De ammarah is de laagste trap van 's mensen geestelijke ontwikkeling en van deze trap wordt hier melding gemaakt. En in 75: 2 zegt de Koran: 'Ik roep de zichzelf beschuldigende ziel tot getuige'.

Hiermee wordt die toestand van de mens bedoeld, wanneer hij zijn strijd tegen het kwade begint, zodat zijn innerlijke ik, hem er van beschuldigt onrecht te hebben gedaan, als hij een slechte daad begaan heeft. Dit is de eerste trap in de groei van het geestelijk leven in de mens. En in 89:27,28 is geopenbaard: ‘O ziel die in rust zijt; keer tot uw Heer terug, tevreden met Hem, Hem welgevallen’.

Dit is de tweede trap. Als het geestelijk leven zo hoog ontwikkeld is en de mens alle slechte neigingen heeft overwonnen, treedt hij het paradijs reeds in dit leven binnen.
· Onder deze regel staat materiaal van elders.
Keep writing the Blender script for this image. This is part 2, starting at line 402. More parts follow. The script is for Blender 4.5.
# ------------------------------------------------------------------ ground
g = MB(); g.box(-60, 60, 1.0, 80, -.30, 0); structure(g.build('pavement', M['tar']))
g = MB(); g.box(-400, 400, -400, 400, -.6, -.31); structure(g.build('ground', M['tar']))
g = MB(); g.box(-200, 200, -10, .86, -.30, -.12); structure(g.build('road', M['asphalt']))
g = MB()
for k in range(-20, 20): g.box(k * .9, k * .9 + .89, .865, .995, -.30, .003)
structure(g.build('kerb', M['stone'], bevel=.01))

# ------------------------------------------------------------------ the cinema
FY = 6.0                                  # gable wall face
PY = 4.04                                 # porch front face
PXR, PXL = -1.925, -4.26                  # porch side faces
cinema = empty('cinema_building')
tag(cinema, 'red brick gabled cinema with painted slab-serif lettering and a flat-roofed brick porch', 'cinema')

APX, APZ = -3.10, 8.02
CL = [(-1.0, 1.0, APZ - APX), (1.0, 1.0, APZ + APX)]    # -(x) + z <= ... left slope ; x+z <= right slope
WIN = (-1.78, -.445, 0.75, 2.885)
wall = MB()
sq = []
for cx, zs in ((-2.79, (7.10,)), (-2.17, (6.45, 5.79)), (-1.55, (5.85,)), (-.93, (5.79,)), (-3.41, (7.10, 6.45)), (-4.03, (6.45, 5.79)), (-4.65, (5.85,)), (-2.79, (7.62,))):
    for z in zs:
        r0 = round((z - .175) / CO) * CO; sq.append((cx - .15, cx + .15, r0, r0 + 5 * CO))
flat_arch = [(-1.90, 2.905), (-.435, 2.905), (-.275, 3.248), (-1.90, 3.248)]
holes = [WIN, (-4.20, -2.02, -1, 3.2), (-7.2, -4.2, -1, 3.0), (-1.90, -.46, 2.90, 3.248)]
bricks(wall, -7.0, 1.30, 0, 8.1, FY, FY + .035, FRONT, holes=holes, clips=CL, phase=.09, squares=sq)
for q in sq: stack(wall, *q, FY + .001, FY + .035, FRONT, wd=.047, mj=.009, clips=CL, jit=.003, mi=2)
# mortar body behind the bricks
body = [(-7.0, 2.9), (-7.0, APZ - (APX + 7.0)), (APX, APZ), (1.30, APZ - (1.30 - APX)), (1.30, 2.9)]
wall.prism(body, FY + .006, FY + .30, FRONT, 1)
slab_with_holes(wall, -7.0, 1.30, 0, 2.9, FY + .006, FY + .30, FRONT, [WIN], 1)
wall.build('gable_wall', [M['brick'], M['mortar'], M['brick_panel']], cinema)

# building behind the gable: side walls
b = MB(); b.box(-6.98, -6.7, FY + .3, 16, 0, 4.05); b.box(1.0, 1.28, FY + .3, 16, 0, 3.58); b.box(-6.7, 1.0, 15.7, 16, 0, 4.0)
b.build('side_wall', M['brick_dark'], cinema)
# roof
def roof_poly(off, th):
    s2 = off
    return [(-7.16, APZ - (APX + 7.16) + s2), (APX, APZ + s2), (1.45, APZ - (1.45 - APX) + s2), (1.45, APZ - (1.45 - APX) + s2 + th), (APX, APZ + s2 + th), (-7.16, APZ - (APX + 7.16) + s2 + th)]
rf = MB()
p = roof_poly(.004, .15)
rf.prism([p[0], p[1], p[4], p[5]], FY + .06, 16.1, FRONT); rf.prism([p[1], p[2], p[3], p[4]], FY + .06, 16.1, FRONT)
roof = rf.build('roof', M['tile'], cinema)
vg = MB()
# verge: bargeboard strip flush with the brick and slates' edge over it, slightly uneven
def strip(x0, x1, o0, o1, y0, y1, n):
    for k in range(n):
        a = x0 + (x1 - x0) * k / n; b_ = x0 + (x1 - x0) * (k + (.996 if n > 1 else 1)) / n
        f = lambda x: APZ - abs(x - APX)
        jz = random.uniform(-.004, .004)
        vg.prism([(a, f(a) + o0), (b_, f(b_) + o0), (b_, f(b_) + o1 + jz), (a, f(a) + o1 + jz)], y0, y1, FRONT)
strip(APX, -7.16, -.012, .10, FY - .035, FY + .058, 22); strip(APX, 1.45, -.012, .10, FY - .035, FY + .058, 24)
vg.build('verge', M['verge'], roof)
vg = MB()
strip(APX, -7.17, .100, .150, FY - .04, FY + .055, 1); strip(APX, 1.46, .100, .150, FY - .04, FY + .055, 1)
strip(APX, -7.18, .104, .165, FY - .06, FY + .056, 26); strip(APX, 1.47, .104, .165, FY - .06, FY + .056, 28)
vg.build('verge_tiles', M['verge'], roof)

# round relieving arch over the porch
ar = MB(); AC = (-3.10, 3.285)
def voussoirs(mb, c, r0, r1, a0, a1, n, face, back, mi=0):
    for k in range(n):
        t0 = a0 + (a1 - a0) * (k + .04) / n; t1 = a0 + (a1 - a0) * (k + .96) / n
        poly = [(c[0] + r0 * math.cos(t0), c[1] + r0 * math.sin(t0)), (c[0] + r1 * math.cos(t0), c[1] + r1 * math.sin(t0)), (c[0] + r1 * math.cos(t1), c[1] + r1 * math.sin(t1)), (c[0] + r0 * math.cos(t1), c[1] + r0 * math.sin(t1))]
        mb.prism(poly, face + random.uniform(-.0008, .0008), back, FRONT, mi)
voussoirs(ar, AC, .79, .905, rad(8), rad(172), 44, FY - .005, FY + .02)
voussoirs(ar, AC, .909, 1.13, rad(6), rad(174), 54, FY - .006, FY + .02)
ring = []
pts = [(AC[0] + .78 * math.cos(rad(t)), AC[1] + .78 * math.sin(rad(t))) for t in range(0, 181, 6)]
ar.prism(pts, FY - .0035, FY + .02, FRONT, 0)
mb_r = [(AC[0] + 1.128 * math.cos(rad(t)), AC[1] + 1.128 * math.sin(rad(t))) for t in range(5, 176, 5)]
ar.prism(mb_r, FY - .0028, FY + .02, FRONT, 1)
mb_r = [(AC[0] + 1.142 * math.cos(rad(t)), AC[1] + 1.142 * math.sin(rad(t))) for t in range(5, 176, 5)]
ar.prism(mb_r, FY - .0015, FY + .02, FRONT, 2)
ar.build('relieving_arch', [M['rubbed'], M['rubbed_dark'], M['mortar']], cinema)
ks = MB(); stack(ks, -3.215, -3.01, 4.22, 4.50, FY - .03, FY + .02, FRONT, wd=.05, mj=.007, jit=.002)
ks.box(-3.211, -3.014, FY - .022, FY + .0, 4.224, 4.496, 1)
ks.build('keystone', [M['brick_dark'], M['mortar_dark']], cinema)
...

Het voorstellingsvermogen.

Via dit vermogen ziet de ene mens de andere. Het kan in de loop der tijd voortdurend veranderen, dus de relatie is helemaal niet zo direct als men denkt. Men zegt ook vaak: 'ik had hem of haar anders voorgesteld of die voorstelling die ik had klopte niet. Indien wij bewustzijn opvatten als een relatie tussen het stoffelijke en het onstoffelijke, dan moeten wij het bewustzijn beschouwen als iets dat aan de kant van het onstoffelijke staat. De mogelijkheden en vermogens van het onstoffelijke worden bepaald door de materie waarin het zich uitdrukt. En als het onstoffelijke identiek is aan het stoffelijke roepen wij in onze gedachten een beeld van een eenheid of wezen op. En daar het wezen identiek is aan die eenheid zal hij in die vorm verschijnen voor God. Zoals de Koran zegt:

'Voorzeker zijt gij tot Ons gekomen, zoals Wij u de eerste keer schiepen' (18: 48).

En in 36: 79 staat: 'Hij zal hun leven geven, Die hen eerst in het wezen heeft geroepen, en Hij is met elke schepping bekend'.

Tot slot. Denk diep na, opdat u de waarheid moet erkennen, dat de Schepper sinds onheuglijke tijden en zelfs tot in de eeuwigheid Zijn dienaren heeft beproefd en hen zal blijven beproeven. Zodat licht kan worden onderscheiden van duisternis, waarheid van leugen, recht van onrecht, leiding van dwaling en geluk van ellende. Zoals God -de Onafhankelijke- in 29:2,4 heeft geopenbaard: 'Denken de mensen, dat zij met rust zullen worden gelaten omdat zij zeggen:‘wij geloven, en dat zij niet beproefd zullen worden’? Of denken degenen die het kwade doen, dat zij Ons zullen ontkomen? Slecht is wat zij oordelen'.